The product life cycle comprises four stages, from its entrance to the market until it leaves the market.

 The stages are:

  • Introduction
  • Growth
  • Maturity
  • Decline


Stage 1: Introduction

Also known as product launch. This is the first stage after the product has been fully developed. Although the introduction can be very high stakes, it doesn’t determine the product’s success. 

The supply chain management wants to make the product as readily available as soon as possible. But at the same time, it doesn’t want to make too much that it results in overstocking.

Gauging the market and determining the market’s interest and potential demand is an effective way to accomplish this.

After the introduction, the market needs time to decide on the product. Sometimes, it takes a while to receive a product, but sometimes, the reception can be immediate.

 Stage 2: Growth

This is when the market begins to take action on the product. At this stage, the customers begin to take note of the product, and sales begin to come in.

Anticipating this ensures the supply infrastructure is in place to ensure the business can respond accordingly.

This stage is critical because failure to meet demands can determine the customer’s perspective of the business. You don’t want them to think negatively. More money will be spent trying to overcome it.

The quality and impact of the product on the market determine how long the product cycle will last and if the next stage pays off.

Stage 3: Maturity

The maturity stage can be bitter-sweet for the product. At this stage, the product reaches its peak sales or interest from the market but also begins to decline.

The maturity can be due to competition, pricing, or product saturation. However, a very good supply chain management operation can help extend this stage.

If the supply chain can innovate to edge out the competition, whether it is in pricing or providing other solutions alongside the product.

 Stage 4: Decline

The final stage of the product. The product is beginning to phase out from the market at this stage. The stage eventually comes for all products despite how long the company or manufacturers push for the product to stay.

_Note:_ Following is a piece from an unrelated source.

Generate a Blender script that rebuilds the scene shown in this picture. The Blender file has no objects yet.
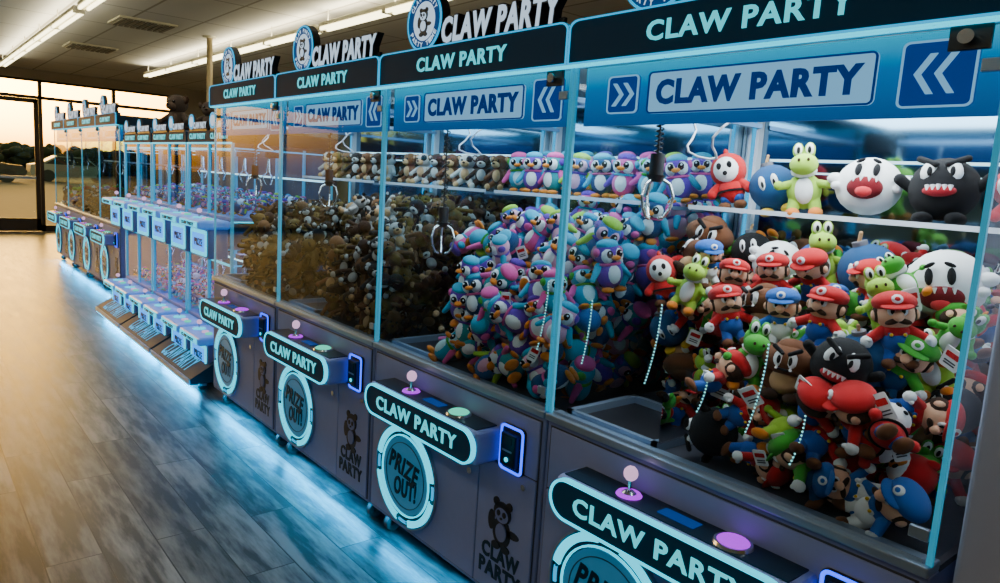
import bpy, bmesh, math, random
from mathutils import Vector, Matrix, Euler
R = random.Random(7)
S = bpy.context.scene
COL = S.collection

# ------------------------------------------------------------------ materials
def nt(name):
    m = bpy.data.materials.new(name); m.use_nodes = True
    return m, m.node_tree.nodes, m.node_tree.links
def PM(name, col, rough=0.5, metal=0.0, nscale=8, namt=0.06, bump=0.0, coat=0.0, emit=None, es=0, spec=.5):
    m, N, L = nt(name); b = N['Principled BSDF']
    tc = N.new('ShaderNodeTexCoord'); no = N.new('ShaderNodeTexNoise'); no.inputs['Scale'].default_value = nscale
    no.inputs['Detail'].default_value = 3
    L.new(tc.outputs['Object'], no.inputs['Vector'])
    mx = N.new('ShaderNodeMix'); mx.data_type = 'RGBA'
    mx.inputs[6].default_value = tuple(c*(1-namt) for c in col)+(1,)
    mx.inputs[7].default_value = tuple(min(1, c*(1+namt)) for c in col)+(1,)
    L.new(no.outputs['Fac'], mx.inputs[0]); L.new(mx.outputs[2], b.inputs['Base Color'])
    b.inputs['Roughness'].default_value = rough; b.inputs['Metallic'].default_value = metal
    b.inputs['Coat Weight'].default_value = coat; b.inputs['Specular IOR Level'].default_value = spec
    if bump:
        bp = N.new('ShaderNodeBump'); bp.inputs['Strength'].default_value = bump; bp.inputs['Distance'].default_value = 0.01
        L.new(no.outputs['Fac'], bp.inputs['Height']); L.new(bp.outputs['Normal'], b.inputs['Normal'])
    if emit:
        b.inputs['Emission Color'].default_value = emit+(1,); b.inputs['Emission Strength'].default_value = es
    return m
def EM(name, col, s):
    m, N, L = nt(name); b = N['Principled BSDF']
    b.inputs['Base Color'].default_value = tuple(c*0.1 for c in col)+(1,); b.inputs['Specular IOR Level'].default_value = .1
    b.inputs['Emission Color'].default_value = col+(1,); b.inputs['Emission Strength'].default_value = s
    return m
def GLASS(name, tint=(0.88, 0.96, 0.985), ior=1.33, rough=0.02):
    m, N, L = nt(name)
    N.remove(N['Principled BSDF']); o = N['Material Output']
    t = N.new('ShaderNodeBsdfTransparent'); t.inputs[0].default_value = tint+(1,)
    g = N.new('ShaderNodeBsdfGlossy'); g.inputs['Roughness'].default_value = rough
    f = N.new('ShaderNodeFresnel'); f.inputs[0].default_value = ior
    mx = N.new('ShaderNodeMixShader')
    L.new(f.outputs[0], mx.inputs[0]); L.new(t.outputs[0], mx.inputs[1]); L.new(g.outputs[0], mx.inputs[2]); L.new(mx.outputs[0], o.inputs[0])
    return m
_pl = {}
def PL(col):
    if col in _pl: return _pl[col]
    m = PM('plush_%02x%02x%02x' % tuple(int(c*255) for c in col), col, 0.9, 0, 180, 0.3, 0.45)
    m.node_tree.nodes['Principled BSDF'].inputs['Sheen Weight'].default_value = 0.04+0.15*max(col)
    m.node_tree.nodes['Principled BSDF'].inputs['Specular IOR Level'].default_value = 0.2
    _pl[col] = m; return m

M_cab = PM('cabinet_metal', (0.16, 0.2, 0.42), 0.5, 0.0, 30, 0.05, spec=.3)
M_cab2 = PM('cabinet_panel', (0.21, 0.26, 0.52), 0.45, 0.0, 30, 0.04, spec=.3)
M_seam = PM('seam_dark', (0.03, 0.035, 0.055), 0.5)
M_navy = PM('navy_plate', (0.003, 0.018, 0.04), 0.3, 0.0, 20, 0.1, spec=.3)
M_fasc = PM('fascia_navy', (0.003, 0.02, 0.045), 0.6, 0.0, 20, 0.1, emit=(0, .04, .09), es=.15, spec=.15)
M_black = PM('black_plastic', (0.01, 0.01, 0.014), 0.4)
M_white = PM('white_plastic', (0.6, 0.64, 0.72), 0.4)
M_chrome = PM('chrome', (0.75, 0.78, 0.8), 0.2, 1.0)
M_alu = PM('aluminium', (0.3, 0.4, 0.55), 0.35, 0.7)
M_mirror = PM('mirror_back', (0.16, 0.29, 0.4), 0.08, 1.0, 3, 0.02)
M_rubber = PM('rubber', (0.03, 0.03, 0.03), 0.7)
M_paper = PM('paper_tag', (0.7, 0.7, 0.72), 0.7)
M_glass = GLASS('clear_glass')
M_edge = PM('acrylic_edge', (0.1, 0.35, 0.5), 0.15, 0.1, 10, 0.05, emit=(0.0, 0.42, 0.7), es=0.45)
E_cyan = EM('led_cyan', (0.0, 0.64, 0.88), 1.85)
E_cyan2 = EM('led_cyan_soft', (0.0, 0.4, 0.78), 1.3)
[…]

 The decline stage signals that customers are fed up with the product and are demanding something different.


Benefits of Product Life Cycle Management (PLCM)

Effectively managing a product’s life cycle has a few benefits.

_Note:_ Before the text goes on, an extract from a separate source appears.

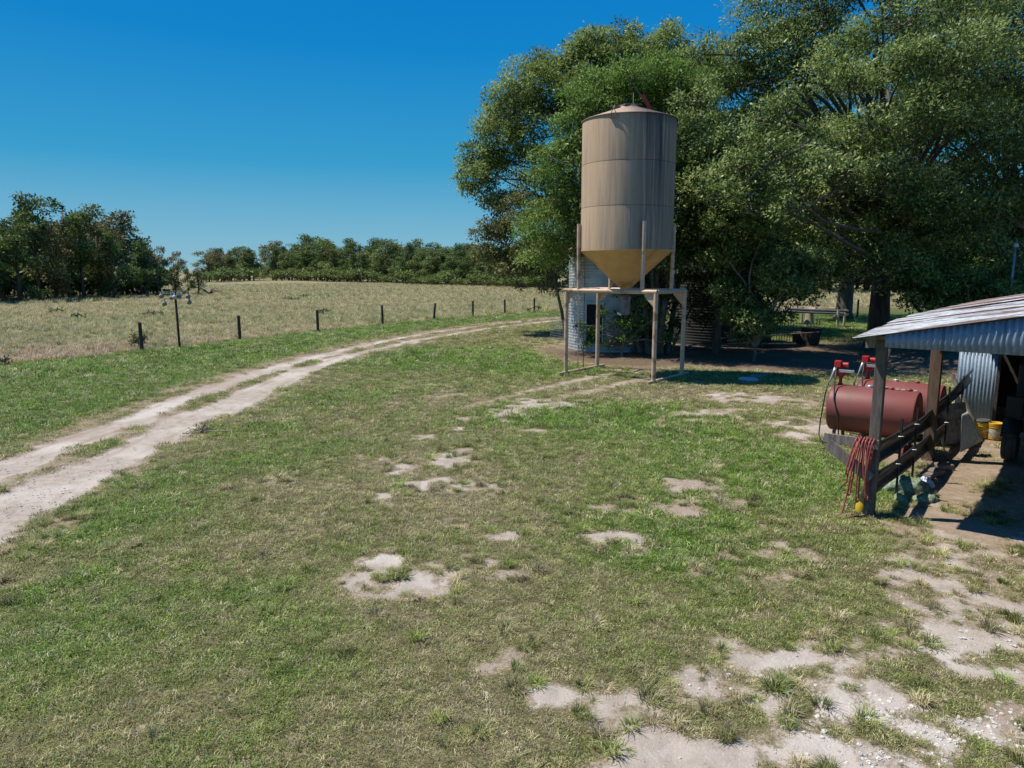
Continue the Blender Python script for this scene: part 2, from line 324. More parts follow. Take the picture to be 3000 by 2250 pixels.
def ground_mat():
    m, t, p = newmat('ground_cover')
    a = nd(t, 'ShaderNodeAttribute', attribute_name='ga'); sep = nd(t, 'ShaderNodeSeparateColor', {0: a.outputs['Color']})
    b_, l_, h_ = sep.outputs; pale_ = a.outputs['Alpha']
    lt = nd(t, 'ShaderNodeAttribute', attribute_name='lit').outputs['Fac']
    pos = t.nodes.new('ShaderNodeNewGeometry').outputs['Position']
    nf, nm, nl = noise(t, 28, pos, 6, .7), noise(t, 5, pos, 5, .6), noise(t, .45, pos, 4)
    soil = mixc(t, ramp(t, nm, .3, .7), (.23, .165, .115), (.33, .25, .185))
    sand = mixc(t, ramp(t, nm, .3, .72), (.43, .37, .315), (.32, .27, .22))
    sand = mixc(t, ramp(t, nl, .45, .62), sand, (.50, .445, .395))
    earth = mixc(t, ramp(t, pale_, .15, .75), soil, sand)
    earth = mixc(t, math_(t, 'MULTIPLY', ramp(t, lt, .2, .7), .85), earth, mixc(t, ramp(t, nf, .4, .6), (.06, .042, .03), (.17, .12, .08)))  # litter brown, darkened to carry the tree shade as well
    pebble = nd(t, 'ShaderNodeTexVoronoi', {'Vector': pos, 'Scale': 26.0}, feature='F1').outputs['Distance']
    earth = mixc(t, math_(t, 'MULTIPLY', math_(t, 'SUBTRACT', 1.0, ramp(t, pebble, .08, .24)), .4), earth, (.62, .58, .54))
    g1 = mixc(t, ramp(t, nf, .38, .62), (.20, .165, .09), (.06, .065, .024))
    g2 = mixc(t, ramp(t, nf, .38, .62), (.10, .15, .03), (.04, .07, .012))
    grass = mixc(t, ramp(t, math_(t, 'ADD', l_, math_(t, 'MULTIPLY', math_(t, 'SUBTRACT', nm, .5), .5)), .25, .95), g1, g2)
    hayc = mixc(t, ramp(t, nf, .3, .7), (.30, .25, .15), (.19, .165, .085))
    hayc = mixc(t, ramp(t, noise(t, .07, pos, 3), .35, .65), hayc, (.24, .215, .11))
    grass = mixc(t, h_, grass, hayc)
    bb = math_(t, 'ADD', b_, math_(t, 'MULTIPLY', math_(t, 'SUBTRACT', nf, .5), 1.15))
    sp = nd(t, 'ShaderNodeTexVoronoi', {'Vector': pos, 'Scale': 38.0}, feature='F1'); spd = math_(t, 'SUBTRACT', 1.0, ramp(t, sp.outputs['Distance'], .12, .3)); earth = mixc(t, math_(t, 'MULTIPLY', math_(t, 'MULTIPLY', spd, ramp(t, nm, .42, .6)), .6), earth, (.13, .10, .075))
    rim = math_(t, 'MULTIPLY', math_(t, 'SUBTRACT', 1.0, ramp(t, bb, .62, .98)), .75); earth = mixc(t, rim, earth, mixc(t, ramp(t, nf, .4, .62), (.17, .125, .08), (.34, .28, .19)))
    t.links.new(mixc(t, ramp(t, bb, .26, .60), grass, earth), p.inputs['Base Color'])
    p.inputs['Roughness'].default_value = .95; p.inputs['Specular IOR Level'].default_value = .15
    hh = math_(t, 'ADD', math_(t, 'MULTIPLY', nf, 1.0), math_(t, 'MULTIPLY', nm, 1.5))
    bump(t, p, hh, .55, .03)
    return m
GM = ground_mat()
fq = quads; fc = verts[fq].mean(1)
f_road = road.reshape(-1)[fq].mean(1) > .5; f_hay = hay.reshape(-1)[fq].mean(1) > .5
def ground_piece(name, sel, label, cat):
    q = fq[sel]; u, inv = np.unique(q, return_inverse=True); q = inv.reshape(-1, 4)
    me = np_mesh(name, verts[u], q, GM, smooth=True)
    a = me.attributes.new('ga', 'FLOAT_COLOR', 'POINT'); a.data.foreach_set('color', np.ascontiguousarray(ga[u], np.float32).ravel())
    a = me.attributes.new('lit', 'FLOAT', 'POINT'); a.data.foreach_set('value', np.ascontiguousarray(litf[u], np.float32))
    o = bpy.data.objects.new(name, me); col.objects.link(o)
    return tag(o, label, cat, kind='structure')
ground_piece('lawn', ~f_road & ~f_hay, 'mown yard of mixed green and dry grass with bare sandy spots', 'lawn')
ground_piece('dirt_road', f_road & ~f_hay, 'pale two rut dirt road curving past the feed bin', 'road')
ground_piece('hay_field', f_hay, 'wide tan hay field behind the fence posts', 'field')

# ---------------------------------------------------------------- grass
def blade_mat(name, dry=False):
    m, t, p = newmat(name)
    tn = nd(t, 'ShaderNodeAttribute', attribute_name='tcol', attribute_type='INSTANCER').outputs['Color']
    v = nd(t, 'ShaderNodeAttribute', attribute_name='tint').outputs['Fac']
    c = mixc(t, ramp(t, v, 0, 1), tn, (1, 1, 1), 'MULTIPLY'); 
    hsv = nd(t, 'ShaderNodeHueSaturation', {'Color': tn, 'Value': math_(t, 'ADD', math_(t, 'MULTIPLY', v, .85), .6), 'Saturation': math_(t, 'SUBTRACT', 1.15, math_(t, 'MULTIPLY', v, .35))})
    c = hsv.outputs[0]
    t.links.new(c, p.inputs['Base Color']); p.inputs['Roughness'].default_value = .55; p.inputs['Specular IOR Level'].default_value = .3
    tr = nd(t, 'ShaderNodeBsdfTranslucent', {'Color': c}); mx = nd(t, 'ShaderNodeMixShader', {0: .3, 1: p.outputs[0], 2: tr.outputs[0]})
    t.links.new(mx.outputs[0], t.nodes['Material Output'].inputs[0]); return m
BLM = blade_mat('grass_blade')
def tuft_mesh(name, n, h, spread, lean, w_, seed):
    g = np.random.default_rng(seed); V = []; Q = []; T = []
    for i in range(n):
        a = g.uniform(0, 6.283); r0 = spread*math.sqrt(g.uniform()); bx, by = r0*math.cos(a), r0*math.sin(a)
        hh = h*g.uniform(.5, 1.15); la = a+g.normal(0, .9); ln = lean*g.uniform(.3, 1.2)
        dx, dy = math.cos(la), math.sin(la); sx, sy = -dy*w_, dx*w_
        pts = [(0, 0), (ln*hh*.35, hh*.6), (ln*hh, hh*(1-.35*ln))]
        o = len(V); tt = g.uniform()
        for k, (u, z) in enumerate(pts):
            q = (1, .75, .12)[k]
            V.append((bx+dx*u-sx*q, by+dy*u-sy*q, z)); V.append((bx+dx*u+sx*q, by+dy*u+sy*q, z)); T += [tt*.6, tt*.6+.2*k] if False else [tt, tt]
        Q += [(o, o+1, o+3, o+2), (o+2, o+3, o+5, o+4)]
    return np_mesh(name, np.array(V), np.array(Q), BLM, np.array(T))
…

𝟭. 𝗔 𝗱𝗲𝗳𝗶𝗻𝗲𝗱 𝗺𝗮𝗿𝗸𝗲𝘁 𝗽𝗲𝗻𝗲𝘁𝗿𝗮𝘁𝗶𝗼𝗻 𝘀𝘁𝗿𝗮𝘁𝗲𝗴𝘆: When a product is adequately managed, it impacts its introduction to the market. Cost, time, and product quality are all impacted when the product life cycle and supply chain are managed properly.

 𝟮. 𝗣𝗿𝗼𝗱𝘂𝗰𝘁 𝗼𝗽𝘁𝗶𝗺𝗶𝘇𝗮𝘁𝗶𝗼𝗻: An effective product life cycle management within the supply chain provides a framework for optimizing products to suit customer demand. With an effective supply chain, you can identify a customer’s issue with the product and change it to extend its life cycle.

𝟯. 𝗦𝗮𝗹𝗲𝘀 𝗿𝗲𝘃𝗲𝗻𝘂𝗲 𝗮𝗻𝗱 𝗽𝗿𝗼𝗳𝗶𝘁: Managing the product life cycle means the manufacturer or business identifies sales strategies to help the product achieve the most revenue before its life cycle is over.  The more revenue, the more profitable the product is to the business. 

𝟰. 𝗘𝘅𝘁𝗲𝗻𝗱 𝘁𝗵𝗲 𝗽𝗿𝗼𝗱𝘂𝗰𝘁’𝘀 𝗹𝗶𝗳𝗲 𝗰𝘆𝗰𝗹𝗲: With an effective PLCMS, you can extend the product’s life cycle by adopting its attributes to demands and market trends. The caveat here is that this does not apply to all products.


Challenges of the Product Life Cycle Management

While the PLCM has quite the benefits, there are also a few challenges the product manager has to face. Some of them are:

 1. Unpredictability

While the product manager might plan and strategize to make the product successful in the market, there are still factors that could totally make the product a failure.

 For instance, a widely publicised defect in the product can turn the market off. 

Remember the Samsung Galaxy Note 7 and all its hype? A defective battery took the phone out of the market while still at the introduction stage.

 2. Fluctuating stage span

 The different stages in the product life can be quite unpredictable as well.

 The introduction phase might draw out more than it should, or sometimes the growth phase might be quicker than expected.

 Fluctuating time frames could be challenging to navigate, especially during demand forecasting.

 3. Too much reliance on the PLCM model

 The PLCM model serves as a guide to manufacturers and supply chains in getting the best out of the product. However, sometimes, there can be too much reliance on the model.

Because of the model, critics have argued that manufacturers, businesses, and supply chains tend to move on too quickly to the next stage of the product life cycle. Especially if they believe the product is done with the initial stage when many times that may not be true.


Sometimes, other market factors play a role in sales fluctuation, but that is rarely the case.